France, 14 countries ask Mali to let Danish forces stay -statement


  • World
  • Thursday, 27 Jan 2022

FILE PHOTO: A soldier is pictured at the headquarters of the new Takuba force in Gao, Mali August 20, 2021. Picture taken August 20, 2021. REUTERS/Paul Lorgerie/File Photo

PARIS (Reuters) - France and 14 other countries urged Mali late on Wednesday to allow Danish special forces to remain in the African country, but its transitional government insisted on an immediate withdrawal.

In response to Danish Foreign Minister Jeppe Kofod saying on Tuesday that the troops were there by a "clear invitation," the Malian government said it was surprised because a decision on the Danish request in June to deploy troops was still pending.

"No accord authorizes the deployment of Danish special forces to the Takuba Task Force," the Malian government said in a statement. Norway, Portugal and Hungary are still waiting for approval and have not deployed troops, it added.

Mali's government on Monday asked Denmark to immediately withdraw the troops.

The European task force was set up to help Mali and West African Sahel neighbours Burkina Faso and Niger tackle militants linked to the Islamic State and al Qaeda who have occupied swathes of territory in the area where their borders meet.

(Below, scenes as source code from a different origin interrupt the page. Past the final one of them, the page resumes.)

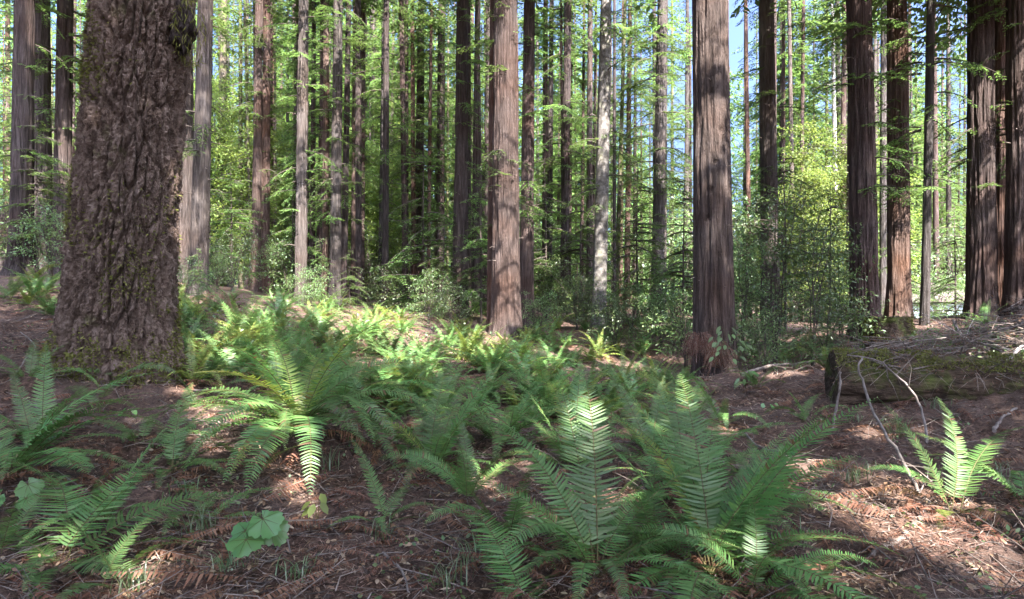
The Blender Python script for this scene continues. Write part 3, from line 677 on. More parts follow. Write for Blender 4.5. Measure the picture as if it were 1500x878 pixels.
# ================================================================ UNDERGROWTH SHRUBS AND SAPLINGS
def bush(kind, px, D, s, label, name=None, group=None, py=None, var=None, dz=0):
    x = (px-CX)/F*D
    i = int(px*7+D*13) if var is None else var
    o = link(name or {'shrub': 'evergreen_shrub', 'tallshrub': 'bay_bush', 'sapling': 'redwood_sapling', 'maple': 'maple_bush'}[kind], crown_data((kind, i % 3)), None, (x, D, g1(x, D)+dz), i*1.3, s)
    tag(o, label, {'shrub': 'shrub', 'tallshrub': 'bush', 'sapling': 'sapling', 'maple': 'bush'}[kind], group); return o
for a in [
    ('tallshrub', 1135, 15, .82, 'tall airy bay bush wrapping the redwood right of the close bare one'),
    ('tallshrub', 1190, 14, .62, 'bluish-leaved bay bush in front of the white snag'),
    ('tallshrub', 1232, 16.8, .55, 'bay bush leaning on the dark redwood left of the stump'),
    ('tallshrub', 1088, 18, .74, 'bay bush just behind the close bare redwood on its right'),
    ('shrub', 1210, 12.5, .62, 'low leafy shrub below the bluish bay bush'),
    ('shrub', 1120, 12, .5, 'small dark shrub at the foot of the tall airy bay bush'),
    ('shrub', 1005, 17, .95, 'dense evergreen shrub left of the close bare redwood'),
    ('shrub', 968, 19.5, .8, 'broad evergreen shrub under the tall pale patchy trunk'),
    ('shrub', 925, 22, .85, 'shrub between the pale knotty trunk and the tall patchy trunk'),
    ('shrub', 990, 24, 1.1, 'high evergreen shrub behind the one left of the close redwood'),
    ('shrub', 900, 19, .75, 'low shrub at the foot of the pale knotty trunk, right side'),
    ('shrub', 845, 23, .85, 'low shrub at the foot of the pale knotty trunk, left side'),
    ('shrub', 815, 26, 1.1, 'dark shrub below the slender redwood beyond the central one'),
    ('shrub', 790, 20.5, .6, 'small shrub close on the right of the central redwood'),
    ('shrub', 660, 21, .62, 'pale-topped shrub left of the central redwood'),
    ('shrub', 628, 23, .75, 'spreading shrub below the middle thicket'),
    ('shrub', 560, 26, .8, 'shrub on the path-like clearing below the glowing foliage'),
    ('shrub', 455, 22, .6, 'shrub at the foot of the knobbly greyish redwood'),
    ('shrub', 425, 26, 1.1, 'yellowish shrub between the twin redwoods and the knobbly one'),
    ('shrub', 340, 24, .95, 'tangled shrub left of the twin redwoods'),
    ('shrub', 318, 21, .6, 'shrub by the straight redwood next to the fir'),
    ('shrub', 270, 15, .5, 'sparse shrub at the right flank of the huge fir'),
    ('shrub', 75, 19, .9, 'green shrub between the leftmost redwood and the huge fir'),
    ('shrub', 60, 25, 1.7, 'tall bright shrub behind the leftmost redwoods'),
    ('shrub', 8, 26, 1.5, 'sunny shrub behind the broken stump at the left edge'),
    ('sapling', 512, 23, .7, 'young redwood with bare twigs below the grey cluster'),
    ('sapling', 470, 24, .8, 'young redwood tucked against the reddish slim trunk'),
    ('sapling', 650, 25, 1.2, 'layered young redwood before the veiled trunk'),
    ('sapling', 600, 29, 1.1, 'young redwood beside the lone straight pole'),
    ('sapling', 715, 28, 1.2, 'young redwood behind the left side of the central redwood'),
    ('sapling', 782, 26, 1.2, 'young redwood at the right of the dark redwood behind the centre'),
    ('sapling', 290, 16, .5, 'spindly seedling redwood by the straight leaning redwood'),
    ('sapling', 1320, 26, 1.5, 'young redwood in front of the blue-grey house'),
    ('sapling', 1400, 24, 1.5, 'young redwood between the slim tan stem and the right-hand group'),
    ('sapling', 885, 28, 1.1, 'young redwood just behind the pale knotty trunk'),
    ('sapling', 960, 27, 1.3, 'young redwood rising behind the broad evergreen shrub'),
    ('shrub', 1372, 27, 1.1, 'shrub hiding the roof of the blue-grey house'),
    ('sapling', 560, 31, 1.2, 'tall airy young redwood in front of the glowing gap'), ('sapling', 622, 27, 2.2, 'tall drooping young redwood below the sprig-covered trunk'), ('sapling', 705, 25, 1.7, 'young redwood touching the left flank of the central redwood'),
    ('sapling', 800, 27, 2.1, 'tall young redwood under the slender dark redwood'), ('sapling', 850, 30, 2.2, 'tall young redwood left of the pale knotty trunk'), ('sapling', 935, 25, 1.9, 'tall young redwood right of the pale knotty trunk'),
    ('sapling', 1000, 21, 1.6, 'young redwood close behind the bare redwood, left side'), ('sapling', 1150, 24, 2.0, 'tall young redwood behind the tall airy bay bush'), ('sapling', 1215, 22, 1.5, 'young redwood left of the two dark redwoods'),
    ('sapling', 430, 27, 1.6, 'young redwood between the twin redwoods and the knobbly trunk'), ('sapling', 340, 26, 1.5, 'young redwood in the sunny gap right of the fir'), ('sapling', 55, 20, 1.5, 'young redwood between the leftmost trunks'),
    ('maple', 1165, 30, .5, 'young yellow-green maple behind the tall bay bush'),
    ('maple', 1225, 33, .55, 'young yellow-green maple below the white snag'),
    ('maple', 1290, 36, .55, 'young maple glowing between two dark redwoods behind the stump'),
    ('maple', 548, 38, .5, 'young glowing maple right of the grey cluster'),
    ('sapling', 118, 14, .5, 'little redwood sapling peeping from behind the left edge of the fir'),
]: bush(*a)
for i, (p, D, k, s) in enumerate([(300, 36, 'shrub', 2.2), (420, 38, 'shrub', 2.0), (545, 36, 'shrub', 1.7), (620, 40, 'shrub', 2.0), (800, 40, 'shrub', 2.2),                                  (915, 42, 'shrub', 2.3), (1020, 40, 'shrub', 3), (1075, 38, 'shrub', 3), (1120, 34, 'shrub', 2.6), (1165, 36, 'shrub', 3), (1210, 34, 'shrub', 2.8), (1290, 42, 'shrub', 2.6), (1345, 42, 'shrub', 2.6), (1400, 36, 'shrub', 2.4), (1470, 34, 'shrub', 2.2), (1520, 36, 'shrub', 2.4), (250, 34, 'shrub', 2)]):
    bush(k, p, D, s, 'dim evergreen shrub far back among the trunks', group='dim shrubs far back among the trunks', var=i)

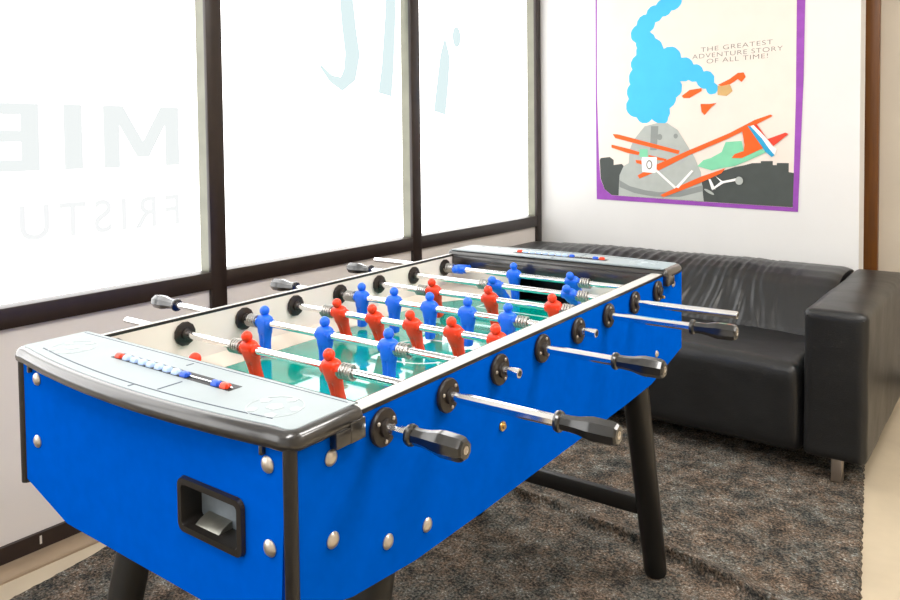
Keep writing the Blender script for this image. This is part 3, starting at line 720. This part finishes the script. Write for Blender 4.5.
# per rod: team, figure positions, their swing, where the rod ends left and right, side of the handle
RODS = [
 ('r', [-.392], [0.], -.67, .046, 'R'),
 ('r', [-.433, -.229], [.27, .27], -.826, .180, 'R'),
 ('b', [-.561, -.389, -.229], [0., 0., 0.], -.857, .042, 'L'),
 ('r', [-.488, -.388, -.288, -.187, -.088], [.36]*5, -.67, .137, 'R'),
 ('b', [-.555, -.456, -.354, -.253, -.153], [0.]*5, -.775, .043, 'L'),
 ('r', [-.450, -.288, -.123], [.36, .36, .36], -.67, .174, 'R'),
 ('b', [-.362, -.156], [.85, .85], -.777, .227, 'L'),
 ('b', [-.572, -.394, -.219], [1.5, .1, .75], -.892, .012, ''),
]
for i, (team, xs, sw, xl, xr, side) in enumerate(RODS):
    yy = .15*i; bm = NEW()
    tube(bm, (xl, yy, 0), (xr, yy, 0), .0072, seg=20)
    if side == 'R' and xr > .1: lathe(bm, (.012, yy, 0), (1, 0, 0), [(0, .006), (.02, .0082), (xr-.012, .0082)], 8, phase=PI/8)
    elif side == 'R': lathe(bm, (.012, yy, 0), (1, 0, 0), [(0, .006), (.012, .0082), (xr-.012, .0082)], 8, phase=PI/8)
    elif xr > .1: lathe(bm, (.012, yy, 0), (1, 0, 0), [(0, .006), (.02, .0082), (xr-.013, .0082), (xr-.012, .0055)], 16)
    elif xr > .03: lathe(bm, (.012, yy, 0), (1, 0, 0), [(0, .006), (.010, .0082), (xr-.013, .0082), (xr-.012, .0066), (xr-.014, .0045)], 16)
    rod = tpart('player_rod', bm, M['chrome'])
    if i in (2, 4):
        bm = NEW(); lathe(bm, (xr-.0118, yy, 0), (1, 0, 0), [(.0, .0050), (.0125, .0050), (.0126, .003)], 12); tpart('rod_end_hole', bm, M['bearing'], rod)
    for x, a in zip(xs, sw): place('player_figure', FR if team == 'r' else FB, rod, (x, yy, HZ), (a, 0, 0))
    if i > 0:
        for x in (xs[0]-.020-.029, xs[-1]+.020):
            if x > -.64: place('spring', spring_me, rod, (x, yy, HZ))
    if side == 'R':
        h = place('handle', hand_me, rod, (xr, yy, HZ), (.3*i, 0, 0)); place('handle_bolt', tip_me, rod, (xr, yy, HZ))
    elif side == 'L':
        h = place('handle', hand_me, rod, (xl, yy, HZ), (.2, 0, PI)); place('handle_bolt', tip_me, rod, (xl, yy, HZ), (0, 0, PI))

# ------------------------------------------------------------------ light, sky and camera
w = bpy.data.worlds.new('World'); S.world = w; w.use_nodes = True
w.node_tree.nodes['Background'].inputs['Color'].default_value = (.75, .87, 1, 1); w.node_tree.nodes['Background'].inputs['Strength'].default_value = 1.0

C = Vector((.6344, -.7575, .3812+HZ)); yaw, pitch, roll = -.6389, .0384, .0127
fwd = Vector((math.sin(yaw)*math.cos(pitch), math.cos(yaw)*math.cos(pitch), -math.sin(pitch)))
right = Vector((math.cos(yaw), -math.sin(yaw), 0)); down = fwd.cross(right)
r_ = right*math.cos(roll)+down*math.sin(roll); d_ = down*math.cos(roll)-right*math.sin(roll)
cam = bpy.data.cameras.new('Camera'); co = bpy.data.objects.new('Camera', cam); COL.objects.link(co)
co.matrix_world = Matrix(((r_.x, -d_.x, -fwd.x, C.x), (r_.y, -d_.y, -fwd.y, C.y), (r_.z, -d_.z, -fwd.z, C.z), (0, 0, 0, 1)))
cam.sensor_width = 36; cam.lens = 756.267*36/900
cam.shift_x = (450-420.863)/900; cam.shift_y = -(300-166.58)/900; cam.clip_start = .02
S.camera = co
S.view_settings.view_transform = 'Standard'; S.view_settings.look = 'None'; S.view_settings.gamma = 1; S.view_settings.use_curve_mapping = False
S.view_settings.exposure = -0.1
S.cycles.max_bounces = 8
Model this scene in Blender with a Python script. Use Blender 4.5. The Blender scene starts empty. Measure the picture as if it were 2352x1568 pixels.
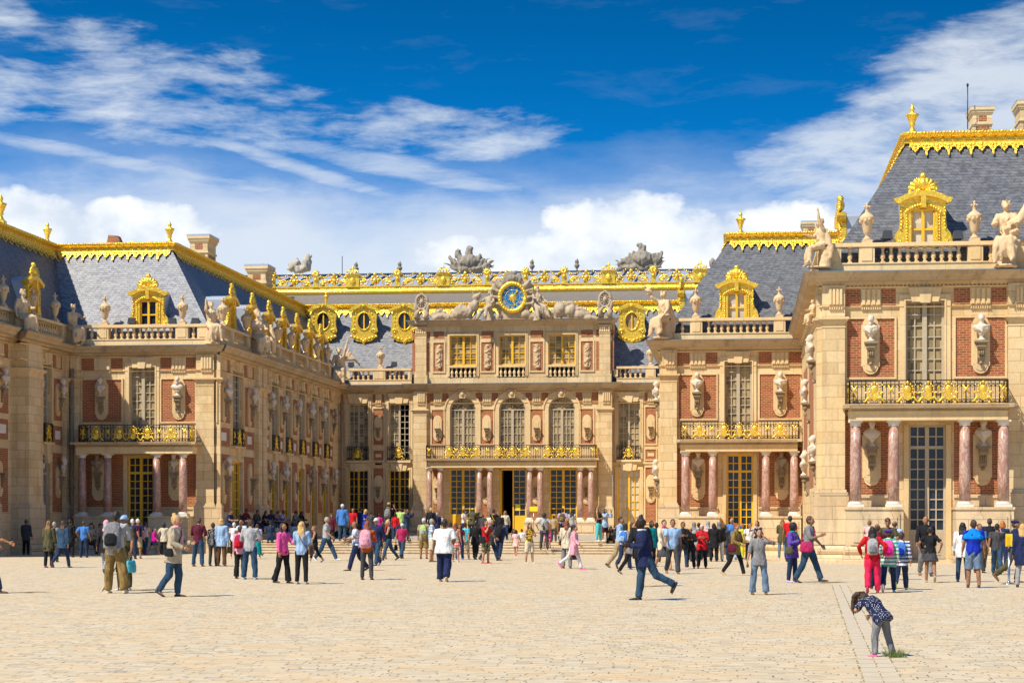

In a statement, the 15 countries said they deeply regretted the Mali government's allegations that the Danish contingent in Takuba lacked a proper legal basis.

"They act in full accordance with international and national laws in their support to the Malian armed forces and in their long-standing fight against armed terrorist groups," the 15 nations said.

The Takuba Task Force was established as a partial successor to a French counter-terrorism operation in the West African Sahel region. French President Emmanuel Macron has started to reduce the operation which had over 5,000 troops.

The task force includes 14 European countries, which provide special forces, logistical and tactical support to work alongside regional troops for targeted operations against Islamist militants.